When I met Ryan (your eventually-going-to-be-father), one of our first real bonding experiences was over bacon. (I'll tell you about that time NOT on the internet.) As our relationship evolved, bacon became the iconic food of celebration and comfort. Christmas morning? Bacon for all! First day of vacation? Fancy bacon! Birthday? Special bacon! Some random weekend? Bacon again! Batman, I can bet you good money that after you're born (eventually), I will eat a SHITLOAD of bacon.

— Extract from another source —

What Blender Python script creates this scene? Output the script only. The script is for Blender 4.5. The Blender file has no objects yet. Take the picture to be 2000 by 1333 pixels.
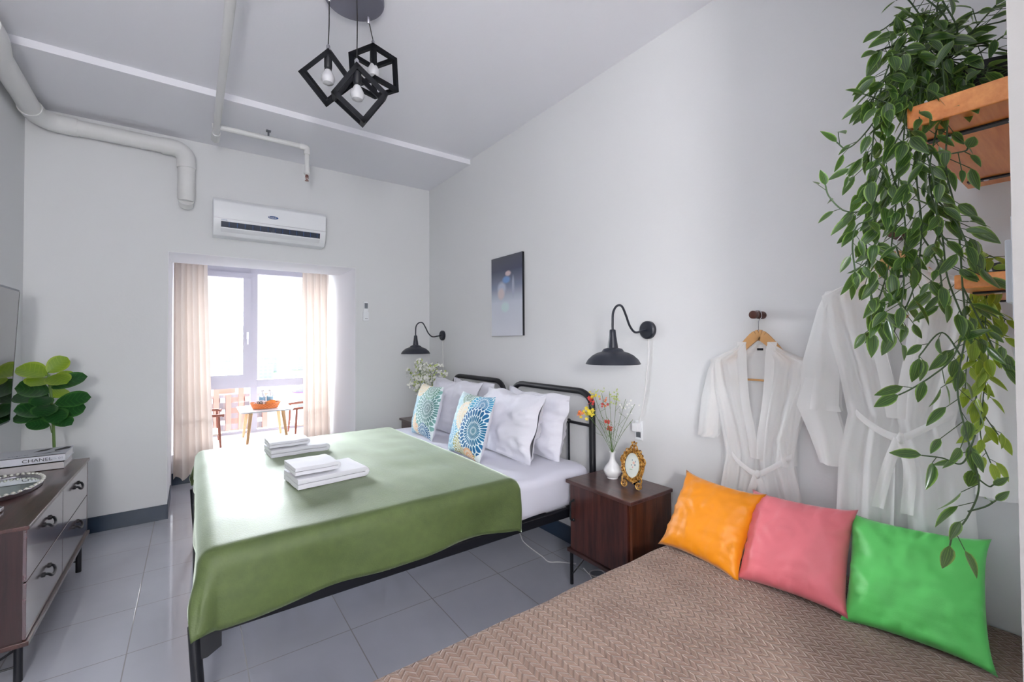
import bpy, bmesh, math, random
from math import sin, cos, pi, sqrt, radians, atan2, hypot
from mathutils import Vector, Matrix, noise
random.seed(7)
S = bpy.context.scene
COL = S.collection

# ------------------------------------------------------------------ camera
F_PX, YAW, PITCH, ROLL, CY, EYE = 858.0, radians(36.007), radians(.965), radians(-.340), 650.55, 1.30
_c, _s = cos(YAW), sin(YAW)
FW = Vector((_s*cos(PITCH), _c*cos(PITCH), sin(PITCH)))
_R0 = Vector((_c, -_s, 0)); _U0 = _R0.cross(FW)
RT = _R0*cos(ROLL) + _U0*sin(ROLL)
UP = -_R0*sin(ROLL) + _U0*cos(ROLL)
cd = bpy.data.cameras.new('camera'); cam = bpy.data.objects.new('camera', cd); COL.objects.link(cam)
cd.sensor_width = 36; cd.lens = F_PX/2000*36; cd.shift_y = -(666.5-CY)/2000; cd.clip_start = .02; cd.clip_end = 6000
cam.matrix_world = Matrix(((RT.x, UP.x, -FW.x, 0), (RT.y, UP.y, -FW.y, 0), (RT.z, UP.z, -FW.z, EYE), (0, 0, 0, 1)))
S.camera = cam

def at(u, v, **k):
    """point seen at photo position (u, v) on the plane x=, y= or z="""
    d = FW + RT*((u-1000)/F_PX) - UP*((v-CY)/F_PX)
    ax, val = list(k.items())[0]; i = 'xyz'.index(ax)
    o = Vector((0, 0, EYE)); return o + d*((val-o[i])/d[i])

# ------------------------------------------------------------------ world, lights, exposure
W = bpy.data.worlds.new('world'); S.world = W; W.use_nodes = True
bg = W.node_tree.nodes['Background']
bg.inputs[0].default_value = (.95, .97, 1, 1); bg.inputs[1].default_value = .85
S.view_settings.view_transform = 'Standard'; S.view_settings.look = 'None'
S.view_settings.exposure = 0.94; S.view_settings.gamma = 1; S.view_settings.use_curve_mapping = False
S.cycles.max_bounces = 8; S.cycles.diffuse_bounces = 5; S.cycles.glossy_bounces = 4
S.cycles.transmission_bounces = 6; S.cycles.transparent_max_bounces = 16
S.cycles.caustics_reflective = False; S.cycles.caustics_refractive = False
S.cycles.sample_clamp_indirect = 6
S.cycles.use_denoising = True

def sun(name, az, el, strength, ang, col):
    l = bpy.data.lights.new(name, 'SUN'); l.energy = strength; l.angle = radians(ang); l.color = col
    o = bpy.data.objects.new(name, l); COL.objects.link(o); az, el = radians(az), radians(el)
    d = Vector((sin(az)*cos(el), cos(az)*cos(el), sin(el)))      # towards the sun
    o.rotation_euler = d.to_track_quat('Z', 'Y').to_euler(); o.location = (0, 8, 4); return o
sun('hazy_sun', -5, 15, 15, 42, (.90, .95, 1))
def area(name, loc, rot, sx, sy, watt, col=(1, 1, 1), portal=False):
    l = bpy.data.lights.new(name, 'AREA'); l.shape = 'RECTANGLE'; l.size = sx; l.size_y = sy
    l.energy = watt; l.color = col
    if portal: l.cycles.is_portal = True
    o = bpy.data.objects.new(name, l); COL.objects.link(o); o.location = loc; o.rotation_euler = rot
    return o
area('window_portal', (.53, 5.93, 1.2), (radians(-90), 0, 0), 1.5, 2.1, 1, portal=True)


# ------------------------------------------------------------------ materials
def srgb(r, g, b):
    f = lambda c: (c/255)/12.92 if c/255 <= .04045 else ((c/255+.055)/1.055)**2.4
    return (f(r), f(g), f(b), 1)
class NG:
    def __init__(s, name):
        s.m = bpy.data.materials.new(name); s.m.use_nodes = True
        s.t = s.m.node_tree; s.n = s.t.nodes; s.l = s.t.links
        s.b = s.n['Principled BSDF']; s.out = s.n['Material Output']
    def node(s, t, **k):
        x = s.n.new(t)
        for a, v in k.items(): setattr(x, a, v)
        return x
    def put(s, sock, v):
        if isinstance(v, bpy.types.NodeSocket): s.l.new(v, sock)
        else: sock.default_value = v
    def math(s, op, a, b=0.0, c=None):
        x = s.node('ShaderNodeMath', operation=op); s.put(x.inputs[0], a); s.put(x.inputs[1], b)
        if c is not None: s.put(x.inputs[2], c)
        return x.outputs[0]
    def mix(s, f, a, b):
        x = s.node('ShaderNodeMix', data_type='RGBA'); s.put(x.inputs[0], f); s.put(x.inputs[6], a); s.put(x.inputs[7], b)
        return x.outputs[2]
    def coord(s, kind='Object', scale=(1, 1, 1), loc=(0, 0, 0), rot=(0, 0, 0)):
        c = s.node('ShaderNodeTexCoord'); m = s.node('ShaderNodeMapping')
        m.inputs['Scale'].default_value = scale; m.inputs['Location'].default_value = loc; m.inputs['Rotation'].default_value = rot
        s.l.new(c.outputs[kind], m.inputs[0]); return m.outputs[0]
    def sep(s, v):
        x = s.node('ShaderNodeSeparateXYZ'); s.put(x.inputs[0], v); return x.outputs
    def comb(s, a, b, c=0.0):
        x = s.node('ShaderNodeCombineXYZ'); s.put(x.inputs[0], a); s.put(x.inputs[1], b); s.put(x.inputs[2], c); return x.outputs[0]
    def noise(s, v, scale, detail=3, rough=.5):
        x = s.node('ShaderNodeTexNoise'); s.put(x.inputs['Vector'], v); x.inputs['Scale'].default_value = scale
        x.inputs['Detail'].default_value = detail; x.inputs['Roughness'].default_value = rough; return x.outputs[0]
    def voro(s, v, scale, feature='F1', out=0):
        x = s.node('ShaderNodeTexVoronoi', feature=feature); s.put(x.inputs['Vector'], v); x.inputs['Scale'].default_value = scale
        return x.outputs[out]
    def ramp(s, f, *stops):
        x = s.node('ShaderNodeValToRGB'); s.put(x.inputs[0], f); e = x.color_ramp.elements
        while len(e) < len(stops): e.new(.5)
        for i, (p, c) in enumerate(stops): e[i].position = p; e[i].color = c
        return x.outputs[0]
    def bump(s, h, st=.3, dist=.01):
        x = s.node('ShaderNodeBump'); x.inputs['Strength'].default_value = st; x.inputs['Distance'].default_value = dist
        s.put(x.inputs['Height'], h); s.l.new(x.outputs[0], s.b.inputs['Normal'])
    def set(s, **k):
        names = dict(color='Base Color', rough='Roughness', metal='Metallic', spec='Specular IOR Level', sheen='Sheen Weight',
                     sheenr='Sheen Roughness', sheent='Sheen Tint', coat='Coat Weight', coatr='Coat Roughness', trans='Transmission Weight',
                     ior='IOR', emit='Emission Color', emits='Emission Strength', alpha='Alpha', sss='Subsurface Weight')
        for a, v in k.items(): s.put(s.b.inputs[names[a]], v)
        return s
    def translucent(s, col, f):
        t = s.node('ShaderNodeBsdfTranslucent'); s.put(t.inputs[0], col)
        mx = s.node('ShaderNodeMixShader'); mx.inputs[0].default_value = f
        s.l.new(s.b.outputs[0], mx.inputs[1]); s.l.new(t.outputs[0], mx.inputs[2]); s.l.new(mx.outputs[0], s.out.inputs[0]); s.last = mx
        return mx
    def see_through(s, f):
        t = s.node('ShaderNodeBsdfTransparent'); mx = s.node('ShaderNodeMixShader'); s.put(mx.inputs[0], f)
        src = s.out.inputs[0].links[0].from_socket
        s.l.new(src, mx.inputs[1]); s.l.new(t.outputs[0], mx.inputs[2]); s.l.new(mx.outputs[0], s.out.inputs[0])
M = {}
def simple(key, col, rough=.5, metal=0, **k):
    g = NG(key); g.set(color=col, rough=rough, metal=metal, **k); M[key] = g.m; return g
def wall(key, col):
    g = simple(key, col, .75, spec=.25); g.bump(g.noise(g.coord(), 60, 4), .12, .004); return g
wall('wall_paint', srgb(225, 226, 228)); wall('ceiling_paint', srgb(240, 240, 246)); wall('jamb_paint', srgb(240, 240, 244))
wall('pipe_paint', srgb(226, 226, 226)); M['pipe_paint'].node_tree.nodes['Principled BSDF'].inputs['Roughness'].default_value = .45
simple('baseboard_blue', srgb(34, 52, 74), .35)
simple('white_plastic', srgb(238, 240, 244), .3); simple('upvc', srgb(186, 186, 200), .35)
simple('black_metal', srgb(16, 18, 25), .42, .0)
simple('lamp_black', srgb(34, 38, 50), .42); simple('dark_slot', srgb(28, 40, 62), .5)
simple('chrome', srgb(210, 210, 214), .22, 1); simple('silver', srgb(200, 198, 205), .3, 1)
simple('mirror', srgb(225, 235, 230), .03, 1); simple('black_plastic', srgb(16, 18, 26), .2)
simple('screen', srgb(10, 10, 13), .06, coat=1, coatr=.03); simple('grey_trim', srgb(120, 124, 132), .35, .6)
simple('bulb_glass', srgb(190, 190, 194), .35); simple('frame_black', srgb(16, 18, 24), .6, spec=.15); simple('ceramic', srgb(238, 238, 240), .28, coat=.4)
simple('paper', srgb(236, 236, 238), .6); simple('ink', srgb(22, 24, 34), .5); simple('grey_ink', srgb(150, 156, 172), .6)
simple('canopy_steel', srgb(126, 126, 140), .5, .5); simple('sprinkler_metal', srgb(150, 112, 104), .4, .6)
simple('cord_white', srgb(225, 225, 225), .5); simple('cord_black', srgb(25, 25, 28), .5)
simple('logo_blue', srgb(20, 76, 140), .4); simple('water_blue', srgb(150, 196, 225), .2); simple('zip_white', srgb(230, 235, 230), .5)
simple('peg_wood', srgb(82, 44, 34), .45); simple('hanger_wood', srgb(206, 158, 104), .4); simple('table_wood', srgb(216, 176, 132), .45)
simple('chair_wood', srgb(150, 92, 76), .4); simple('soil', srgb(30, 24, 20), .9); simple('stem_brown', srgb(70, 60, 42), .7)
simple('stem_green', srgb(92, 120, 60), .6); simple('stem_dark', srgb(62, 84, 50), .6); simple('seat_cord', srgb(228, 220, 208), .7)
simple('petal_red', srgb(206, 58, 52), .5); simple('petal_yellow', srgb(226, 206, 60), .5); simple('petal_orange', srgb(220, 120, 60), .5)
simple('petal_white', srgb(246, 246, 240), .6); simple('bud_green', srgb(186, 200, 120), .6); simple('pot_black', srgb(20, 22, 26), .5)
simple('snack_orange', srgb(240, 150, 70), .4); simple('mug_white', srgb(235, 232, 238), .3)
simple('hill', srgb(176, 188, 196), 1)

g = NG('water_bottle'); g.set(color=(.86, .93, .98, 1), rough=.05, trans=.7, ior=1.2); M['water_bottle'] = g.m
g = NG('glass'); gl = g.node('ShaderNodeBsdfGlossy'); gl.inputs['Roughness'].default_value = .02
tr = g.node('ShaderNodeBsdfTransparent'); mx = g.node('ShaderNodeMixShader'); mx.inputs[0].default_value = .05
g.l.new(tr.outputs[0], mx.inputs[1]); g.l.new(gl.outputs[0], mx.inputs[2]); g.l.new(mx.outputs[0], g.out.inputs[0]); M['glass'] = g.m

# glossy 40 cm floor tiles
g = NG('floor_tile'); v = g.coord(); x, y, z = g.sep(v)
def grid_line(g, c, off, w):
    f = g.math('FRACT', g.math('DIVIDE', g.math('SUBTRACT', c, off), .4))
    d = g.math('MINIMUM', f, g.math('SUBTRACT', 1.0, f)); return g.math('LESS_THAN', d, w)
gr = g.math('MAXIMUM', grid_line(g, x, .183, .0055), grid_line(g, y, 2.05, .0055))
tone = g.ramp(g.noise(v, 2.2, 4), (.3, srgb(176, 178, 188)), (.7, srgb(188, 190, 200)))
g.set(color=g.mix(gr, tone, srgb(128, 126, 126)), rough=g.math('ADD', g.math('MULTIPLY', gr, .5), .06), spec=.8)
g.bump(g.math('SUBTRACT', 1.0, gr), .25, .003); M['floor_tile'] = g.m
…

Bacon, to me, is a symbol of love. Yes, that's right. I'm sure some clever psychologist could make something fascinating of my association between emotion, affection, and a processed pork product, but I'll just leave you with this: sometimes, a particular food just comes to mean something beautiful. Batman, you should embrace every chance to enjoy that food as an opportunity to feel a little glimmer of that happiness. On the other hand, I do really only eat bacon once a week or less, and I would not recommend indulging too frequently in a similarly unhealthy love-food (like, say, ranch dressing or lard). Just tell yourself it would dilute the experience to have it too often (or whatever helps you not eat a pound of bacon in one sitting). I leave you with the words of an arguably less delicious Bacon: "Rebellions of the belly are the worst."